■ Stated exercise ■
Write the listing below out again exactly, dropping the images.

■ Data provided ■
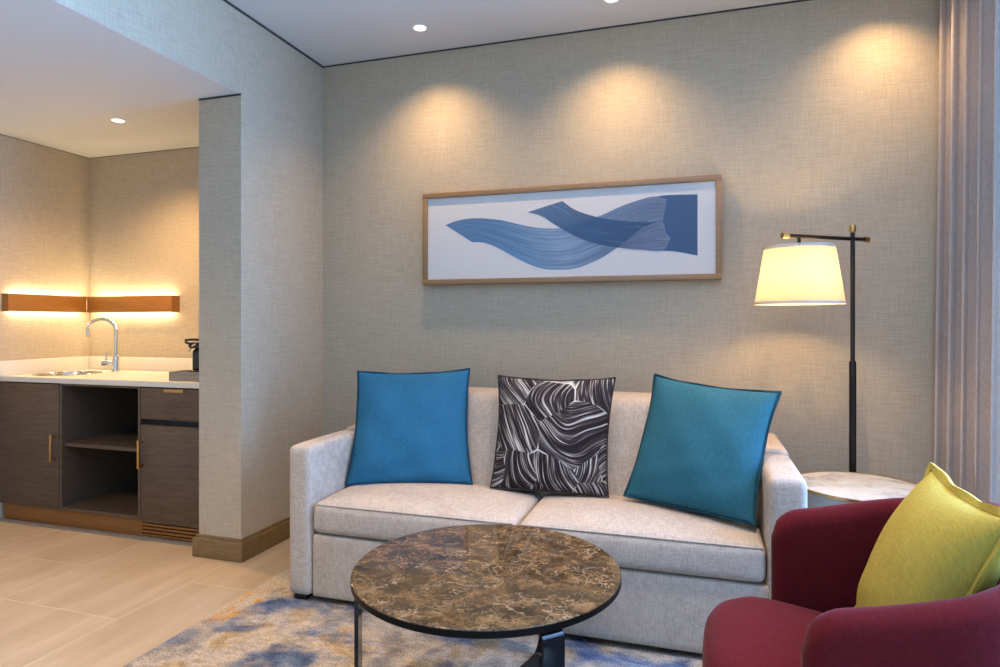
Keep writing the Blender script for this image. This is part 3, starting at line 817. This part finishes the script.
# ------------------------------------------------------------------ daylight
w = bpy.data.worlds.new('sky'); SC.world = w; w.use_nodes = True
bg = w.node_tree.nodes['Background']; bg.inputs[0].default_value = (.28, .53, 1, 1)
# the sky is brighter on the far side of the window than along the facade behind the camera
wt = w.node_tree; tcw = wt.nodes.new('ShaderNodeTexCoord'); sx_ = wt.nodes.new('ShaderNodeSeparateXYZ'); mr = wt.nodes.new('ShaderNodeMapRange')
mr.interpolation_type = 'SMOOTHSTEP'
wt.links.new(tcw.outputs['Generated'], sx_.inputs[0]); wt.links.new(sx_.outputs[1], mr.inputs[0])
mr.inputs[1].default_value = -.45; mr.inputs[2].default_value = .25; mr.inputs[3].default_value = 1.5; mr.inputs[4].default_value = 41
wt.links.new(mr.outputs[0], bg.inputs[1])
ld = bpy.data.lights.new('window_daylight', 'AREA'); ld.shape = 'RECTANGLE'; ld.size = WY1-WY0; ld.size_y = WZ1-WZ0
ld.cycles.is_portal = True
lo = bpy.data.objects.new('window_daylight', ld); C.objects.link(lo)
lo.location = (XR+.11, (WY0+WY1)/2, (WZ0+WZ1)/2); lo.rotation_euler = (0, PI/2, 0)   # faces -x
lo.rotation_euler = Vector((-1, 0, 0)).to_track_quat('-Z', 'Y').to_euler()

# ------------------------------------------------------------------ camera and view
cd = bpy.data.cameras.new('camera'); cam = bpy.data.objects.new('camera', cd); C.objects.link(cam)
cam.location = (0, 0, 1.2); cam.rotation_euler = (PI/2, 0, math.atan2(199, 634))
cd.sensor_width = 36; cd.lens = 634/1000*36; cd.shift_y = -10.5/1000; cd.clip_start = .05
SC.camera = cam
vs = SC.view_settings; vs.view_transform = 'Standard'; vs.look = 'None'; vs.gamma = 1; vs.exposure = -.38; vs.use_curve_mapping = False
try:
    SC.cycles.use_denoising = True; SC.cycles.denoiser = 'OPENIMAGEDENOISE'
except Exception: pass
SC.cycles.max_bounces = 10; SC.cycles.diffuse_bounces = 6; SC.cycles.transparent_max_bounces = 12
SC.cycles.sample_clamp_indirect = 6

■ Expected output ■
Keep writing the Blender script for this image. This is part 3, starting at line 817. This part finishes the script.
# ------------------------------------------------------------------ daylight
w = bpy.data.worlds.new('sky'); SC.world = w; w.use_nodes = True
bg = w.node_tree.nodes['Background']; bg.inputs[0].default_value = (.28, .53, 1, 1)
# the sky is brighter on the far side of the window than along the facade behind the camera
wt = w.node_tree; tcw = wt.nodes.new('ShaderNodeTexCoord'); sx_ = wt.nodes.new('ShaderNodeSeparateXYZ'); mr = wt.nodes.new('ShaderNodeMapRange')
mr.interpolation_type = 'SMOOTHSTEP'
wt.links.new(tcw.outputs['Generated'], sx_.inputs[0]); wt.links.new(sx_.outputs[1], mr.inputs[0])
mr.inputs[1].default_value = -.45; mr.inputs[2].default_value = .25; mr.inputs[3].default_value = 1.5; mr.inputs[4].default_value = 41
wt.links.new(mr.outputs[0], bg.inputs[1])
ld = bpy.data.lights.new('window_daylight', 'AREA'); ld.shape = 'RECTANGLE'; ld.size = WY1-WY0; ld.size_y = WZ1-WZ0
ld.cycles.is_portal = True
lo = bpy.data.objects.new('window_daylight', ld); C.objects.link(lo)
lo.location = (XR+.11, (WY0+WY1)/2, (WZ0+WZ1)/2); lo.rotation_euler = (0, PI/2, 0)   # faces -x
lo.rotation_euler = Vector((-1, 0, 0)).to_track_quat('-Z', 'Y').to_euler()

# ------------------------------------------------------------------ camera and view
cd = bpy.data.cameras.new('camera'); cam = bpy.data.objects.new('camera', cd); C.objects.link(cam)
cam.location = (0, 0, 1.2); cam.rotation_euler = (PI/2, 0, math.atan2(199, 634))
cd.sensor_width = 36; cd.lens = 634/1000*36; cd.shift_y = -10.5/1000; cd.clip_start = .05
SC.camera = cam
vs = SC.view_settings; vs.view_transform = 'Standard'; vs.look = 'None'; vs.gamma = 1; vs.exposure = -.38; vs.use_curve_mapping = False
try:
    SC.cycles.use_denoising = True; SC.cycles.denoiser = 'OPENIMAGEDENOISE'
except Exception: pass
SC.cycles.max_bounces = 10; SC.cycles.diffuse_bounces = 6; SC.cycles.transparent_max_bounces = 12
SC.cycles.sample_clamp_indirect = 6